Pour la «Neue Zürcher Zeitung», l'opération ne
paraît ni très réfléchie ni convaincante. Il n'est pas d'usage en
Suisse de déclarer (comme Denner) un match forfait avant même que
l'adversaire (les hard discounters étrangers) ait vraiment mis le
pied sur le terrain. Nombre de gens considéraient le patron de
Denner, Philippe Gaydoul, comme une sorte de «Robin des Bois» du
consommateur. La vente par ledit Robin de son camp de rebelles au
plus puissant marchand de Nottingham est pour le moins irritant,
écrit la «Neue Luzerner Zeitung».
Certains sont moins critiques
Et pour la «Basler Zeitung», le succès d'une
alliance entre discounter et supermarchés reste à démontrer. Les
commentaires de plusieurs autres journaux alémaniques montrent
toutefois de la compréhension pour la manoeuvre.
A l'instar de «Finanz und Wirtschaft» ou du
«Bund» qui trouvent que Denner choisit le bon
moment pour se jeter dans les bras du numéro un de la branche. Ou
de la «Berner Zeitung», pour qui les chances de
Denner pour se mesurer à des concurrents aussi aguerris qu'Aldi et
Lidl dans la lutte aux prix cassés étaient «proches de zéro». Un
point de vue partagé par le «Blick», qui qualifie
la démarche de réaliste.
Quelques réactions de la presse romande
La Tribune de Genève souligne que le mariage
entre Migros et Denner ne fait que renforcer la position dominante
de Migros dans le secteur. Et l'acquisition du discounter par le
géant orange n'aura pas d'effet sur le porte-monnaie des
consommateurs, qui paient toujours leurs produits "en moyenne 30%
plus cher que leurs voisins européens".
Le Temps note de son côté que Migros "occupe tous
les segments du marché: le haut de gamme avec Globus, les ventes en
ligne avec LeShop; le bas de gamme avec ses propres magasins où
s'étend la ligne M-Budget; et, enfin, les articles de marque vendus
par Denner". Le quotidien genevois relève que Migros pourra de plus
vendre de l'alcool et du tabac.
Sur ce sujet, Le Matin note, tout comme Le Temps,
que Gottlieb Duttweiler, fondateur de Migros, doit se retourner
dans sa tombe, lui qui "avait élevé la morale de sa coopérative
jusqu'à interdire la vente d'alcool et de tabac".
Le quotidien 24 Heures dit pour sa part que les
producteurs ont toutes les raisons de craindre ces concentrations.
«Face à ces
mammouths de la distribution qui écrasent leurs marges, ils
seront,
moins que jamais, en position de force pour leur vendre
leurs
produits à un juste prix».
ap/ats/hof
Les prévisions du patron de Migros
Le potentiel de croissance pour les discounters va se tasser cette année déjà, affirme le patron de Migros Herbert Bolliger.

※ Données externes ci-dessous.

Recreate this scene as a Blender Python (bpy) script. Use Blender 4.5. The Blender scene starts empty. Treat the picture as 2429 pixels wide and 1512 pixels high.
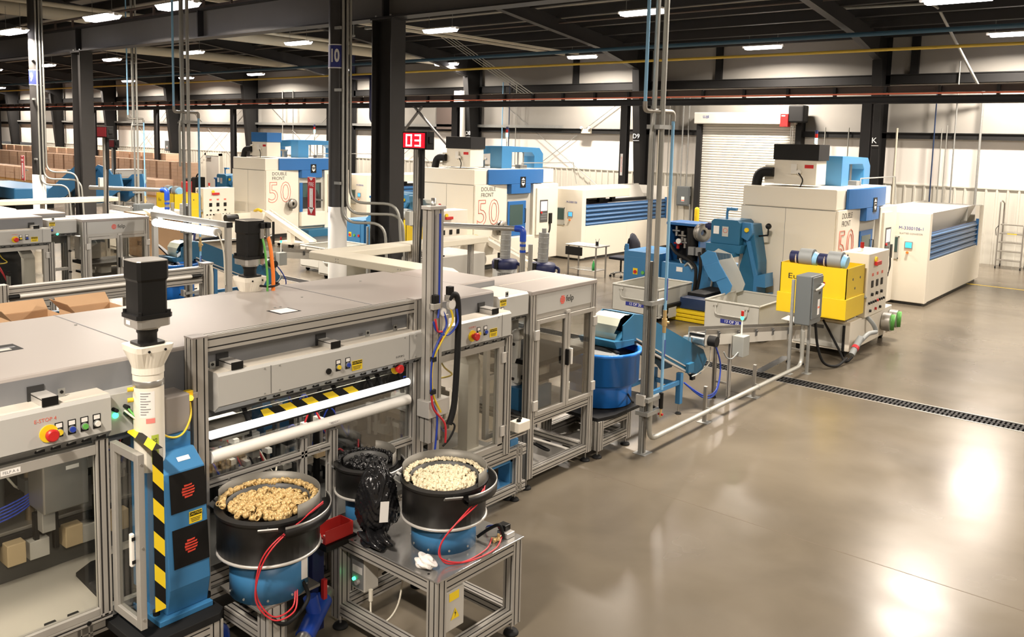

Pour 2007, il estime que Denner, dont Migros a acquis 70%, pourra encore croître de 2 à 3%.
Dans une interview publiée samedi par le «Tages-Anzeiger», Herbert Bolliger se dit persuadé que le temps des taux de croissance à deux chiffres (soit 10% et plus) appartiennent au passé.
Denner s'est positionné sur le marché, l'heure est maintenant aux réglages fins, «et il n'y a plus grand chose à en tirer», selon lui. Ces prévisions contrastent avec la fulgurante progression de Denner en 2006, où le distributeur a augmenté son chiffre d'affaires de 21,2% à 2,6 milliards de francs, grâce notamment à l'intégration de Pick Pay racheté à l'allemand Rewe.
"Otto le soldeur" déplore cette cession
Le conseiller national Otto Ineichen (PRD/LU), fondateur de "Otto le soldeur", déplore la vente de Denner à Migros, a-t-il affirmé aux quotidiens "Südostschweiz" et "Argauer Zeitung" de samedi.
Le conseiller national lucernois se déclare toutefois soulagé que Denner n'ait pas été vendu à un groupe étranger. Il estime qu'en Allemagne, les "casseurs de prix" Aldi et Lidl, qui dominent le marché, ont complètement transformé le marché de détail et les structures de livraison, causant de gros problèmes à tout le pays.
Pour Otto Ineichen, les perdants de cette affaire sont les fournisseurs, alors que les consommateurs en sortiront gagnants car ils pourront compter sur des prix attractifs. Cette nouvelle situation est un défi pour sa société, estime l'entrepreneur lucernois.